Day 69: Choke Points
By Mark Heintz
Nov 20, 2019

Day 69

Student Contribution by Gabby and Owen

We were looking at all the oil choke points in the world and how it affects traffic between ships. We were also looking at how trade and oil shipping can control a country. While we read the article we wrote things we noticed and wondered about. After we had our questions written down, we switched tables and attempted to answer the questions. You can click here to view the entire website: Choke points.

I feel that I haven’t grown as much as a learner. However, I’ve been trying to set goals for when I actually study and while I’m taking tests. As the year goes on, I hope I grow more as a learner.

I’m getting better at recalling facts to get good grades, I can also name like, nearly two whole continents. Europe and Asia. A specific instance of this was on Wednesday, when I did the weekly review, and I managed to get full marks on both maps, and remembered stuff from the first unit.

I wish to learn more about things I already know about, but we’ll probably not study that.

My Response

Today, things started to come together. The first few days of the political geography unit are tough. There is a lot of information that is needed to understand the world, and most of the “basic” information is not common knowledge for freshmen. For instance, the students need to know — for this class — state, nation, nation-state, stateless nation, semi-autonomous region, multi-state nation, multi-nation state, and autonomous region. That is one of nine objectives.

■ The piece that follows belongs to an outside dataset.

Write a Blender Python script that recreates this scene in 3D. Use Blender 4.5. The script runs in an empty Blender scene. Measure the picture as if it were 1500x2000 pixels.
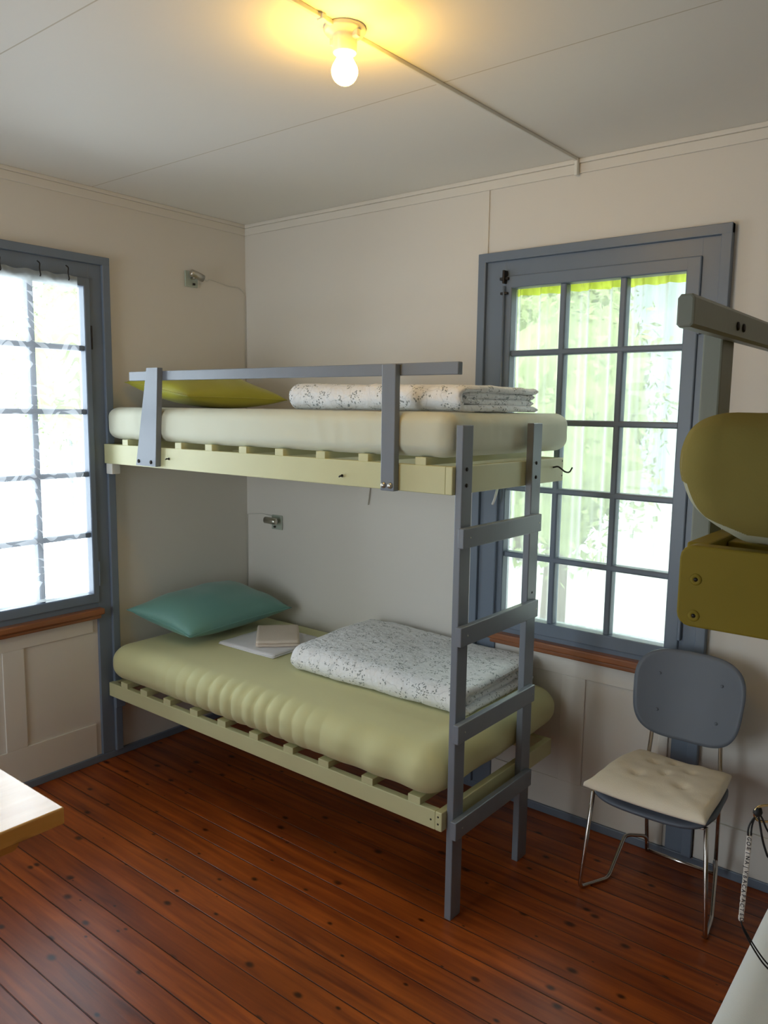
import bpy, bmesh, math, random
from mathutils import Vector, Matrix, noise

random.seed(7)
C = bpy.context.scene.collection
SC = bpy.context.scene

# ------------------------------------------------------------------ camera
cd = bpy.data.cameras.new('camera')
cam = bpy.data.objects.new('camera', cd)
C.objects.link(cam)
cd.sensor_fit = 'VERTICAL'
cd.sensor_height = 36.0
cd.lens = 36.0 * 1537.93 / 2000.0
cd.clip_start = 0.02
R_ = Vector((0.78178857, 0.62338769, 0.01394351))
F_ = Vector((-0.61687722, 0.77649809, -0.12850371)).normalized()
U_ = R_.cross(F_).normalized()
cam.matrix_world = Matrix(((R_.x, U_.x, -F_.x, 3.4427), (R_.y, U_.y, -F_.y, -3.0567),
                           (R_.z, U_.z, -F_.z, 1.76846), (0, 0, 0, 1)))
SC.camera = cam

# ------------------------------------------------------------------ view
SC.view_settings.view_transform = 'Standard'
SC.view_settings.look = 'None'
SC.view_settings.gamma = 1.0
SC.view_settings.use_curve_mapping = False
SC.view_settings.exposure = 0.38

# ------------------------------------------------------------------ world: bright hazy sky, brightest on the left-window side
W = bpy.data.worlds.new('sky')
SC.world = W
W.use_nodes = True
wn = W.node_tree.nodes
wl = W.node_tree.links
wn.clear()
wo = wn.new('ShaderNodeOutputWorld')
wb = wn.new('ShaderNodeBackground')
wt = wn.new('ShaderNodeTexCoord')
wd = wn.new('ShaderNodeVectorMath'); wd.operation = 'DOT_PRODUCT'
wd.inputs[1].default_value = (-0.92, -0.25, 0.3)
wr = wn.new('ShaderNodeValToRGB')
SKY_DIM, SKY_LIT, SKY_FRONT, SKY_STRENGTH = (0.46, 0.50, 0.545, 1), (0.58, 0.65, 0.73, 1), (0.08, 0.08, 0.08, 1), 8.6
wr.color_ramp.elements[0].position = 0.25
wr.color_ramp.elements[0].color = SKY_DIM
wr.color_ramp.elements[1].position = 0.8
wr.color_ramp.elements[1].color = SKY_LIT
wb.inputs['Strength'].default_value = SKY_STRENGTH
wl.new(wt.outputs['Generated'], wd.inputs[0])
wl.new(wd.outputs['Value'], wr.inputs['Fac'])
wf = wn.new('ShaderNodeVectorMath'); wf.operation = 'DOT_PRODUCT'
wf.inputs[1].default_value = (0.0, -1.0, 0.1)
wl.new(wt.outputs['Generated'], wf.inputs[0])
wr2 = wn.new('ShaderNodeValToRGB')
wr2.color_ramp.elements[0].position = 0.2
wr2.color_ramp.elements[0].color = (0, 0, 0, 1)
wr2.color_ramp.elements[1].position = 0.75
wr2.color_ramp.elements[1].color = SKY_FRONT
wl.new(wf.outputs['Value'], wr2.inputs['Fac'])
wa = wn.new('ShaderNodeVectorMath'); wa.operation = 'ADD'
wl.new(wr.outputs['Color'], wa.inputs[0]); wl.new(wr2.outputs['Color'], wa.inputs[1])
wl.new(wa.outputs['Vector'], wb.inputs['Color'])
wl.new(wb.outputs['Background'], wo.inputs['Surface'])


def portal(name, loc, rot, sx, sy):
    l = bpy.data.lights.new(name, 'AREA')
    l.shape = 'RECTANGLE'; l.size = sx; l.size_y = sy
    l.cycles.is_portal = True
    o = bpy.data.objects.new(name, l)
    o.location = loc; o.rotation_euler = rot
    C.objects.link(o)


portal('daylight_portal_left_window', (-0.16, -1.39, 1.58), (0, -math.pi / 2, 0), 1.6, 0.95)
portal('daylight_portal_back_window', (2.08, 0.16, 1.58), (-math.pi / 2, 0, 0), 0.95, 1.6)
# unseen window added behind the camera to brighten the room
portal('daylight_portal_added_window', (1.06, -4.56, 1.28), (math.pi / 2, 0, 0), 1.5, 2.1)

H = 2.771          # ceiling height
XR, YF = 4.06, -4.4   # right wall and front wall (behind the camera)


# ------------------------------------------------------------------ materials
def new_mat(name):
    m = bpy.data.materials.new(name)
    m.use_nodes = True
    nt = m.node_tree
    b = nt.nodes['Principled BSDF']
    return m, nt, b, nt.nodes, nt.links


def mat(name, col, rough=0.5, metal=0.0, var=0.06, scale=6.0, bump=0.0, bscale=60.0, stretch=(1, 1, 1), spec=0.5, sheen=0.0):
    m, nt, b, N, L = new_mat(name)
    b.inputs['Roughness'].default_value = rough
    b.inputs['Metallic'].default_value = metal
    b.inputs['Specular IOR Level'].default_value = spec
    if sheen:
        b.inputs['Sheen Weight'].default_value = sheen
    tc = N.new('ShaderNodeTexCoord')
    mp = N.new('ShaderNodeMapping')
    mp.inputs['Scale'].default_value = stretch
    L.new(tc.outputs['Object'], mp.inputs['Vector'])
    nz = N.new('ShaderNodeTexNoise')
    nz.inputs['Scale'].default_value = scale
    nz.inputs['Detail'].default_value = 5
    L.new(mp.outputs['Vector'], nz.inputs['Vector'])
    mx = N.new('ShaderNodeMix'); mx.data_type = 'RGBA'
    mx.inputs['A'].default_value = (*[max(0, c * (1 - var)) for c in col], 1)
    mx.inputs['B'].default_value = (*[min(1, c * (1 + var)) for c in col], 1)
    L.new(nz.outputs['Fac'], mx.inputs['Factor'])
    L.new(mx.outputs['Result'], b.inputs['Base Color'])
    if bump:
        n2 = N.new('ShaderNodeTexNoise')
        n2.inputs['Scale'].default_value = bscale
        n2.inputs['Detail'].default_value = 4
        L.new(mp.outputs['Vector'], n2.inputs['Vector'])
        bp = N.new('ShaderNodeBump')
        bp.inputs['Strength'].default_value = bump
        bp.inputs['Distance'].default_value = 0.004
        L.new(n2.outputs['Fac'], bp.inputs['Height'])
        L.new(bp.outputs['Normal'], b.inputs['Normal'])
    return m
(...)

When the students were analyzing oil choke points, they were bringing in the concept of sovereignty, laws of the sea, neocolonialism, mandates from WWI, and shatter belts to help explain the significance of choke points. This unit, I’m having the students chart their beliefs on power. Every day, they use examples from class to expand upon, support, or challenge their definition on power.  The students started to understand the state structure. They are making connections — on their own — how the world is working.

Next Steps

Do this daily. I need students to interrupt contemporary global events every day.  They need to use the concepts in action. I can’t guide them through exercises that are contrived. They learn better and go deeper when they are reading because they are connecting it to their own world.  As Owen stated, he wants to learn about things that he’s interested in. I can create time for that. I can let him do that.